Given its world premiere by Spitalfields music festival, Unknown, Remembered … is a big, site-specific multimedia piece about trauma and loss. Part music theatre, part installation, it occupies two rooms in Studio 9294, east London’s new arts centre in Hackney Wick. In the first, soprano Katherine Manley performs Handel’s cantata La Lucrezia, railing in despair against the man who raped her, before contemplating suicide. After we move, partway through, to room two, actor Richard Strange gives us The Last Tape, artist Haroon Mirza’s reimagining of Beckett, which follows the dramaturgy of Krapp’s Last Tape, but replaces the original text with words by Joy Division singer Ian Curtis, who took his own life in 1980.

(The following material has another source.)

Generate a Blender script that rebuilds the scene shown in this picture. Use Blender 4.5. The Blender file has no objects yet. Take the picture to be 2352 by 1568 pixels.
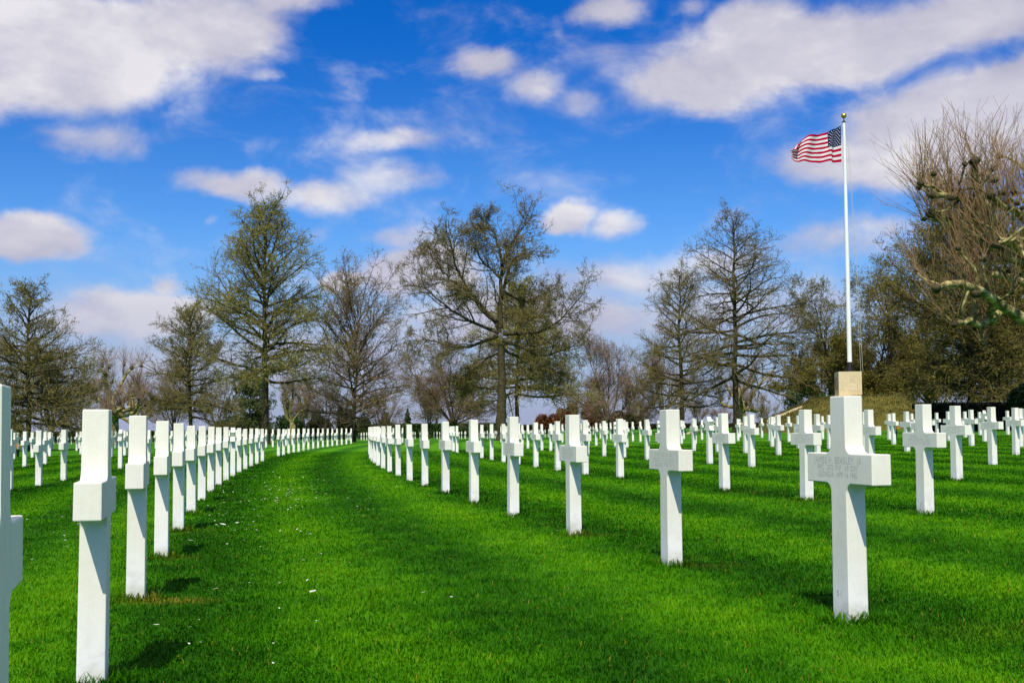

The rooms are linked by Mirza’s images of turntables, radios and strobes flickering on TVs and screens, and by an electronic score – sometimes brutal, sometimes beautiful – by composer and turntablist Shiva Feshareki. As the evening progresses, the two worlds interpenetrate. Strange is heard interrupting Handel’s cantata. Manley subsequently arrives in room two to stand before him in silent accusation as he spools his tapes. Is he her attacker? We’re never told, but later she gazes down on him as he sleeps and sings Feshareki’s settings of Curtis’s lyrics for Joy Division’s album Unknown Pleasures.
The end result is baffling, elusive and curiously disengaged for a work that tackles such powerful subject matter. There’s a nebulous quality to Feshareki’s score, which never really draws cantata and installation together, while Marco Štorman’s promenade staging lacks focus. The move from one room to another impedes what dramatic momentum there is, and I was left wondering whether a straightforward theatrical presentation would have served the piece better.
The performances, however, are strong. Manley sings with fierce intensity, and there are superb instrumental contributions from Liam Byrne (viola da gamba) and Marianna Henriksson (keyboards). But this is an evening in which the individual elements never cohere into a satisfactory whole, and as such is something of a disappointment.
Unknown, Remembered… is at Spitalfields music festival until 9 December.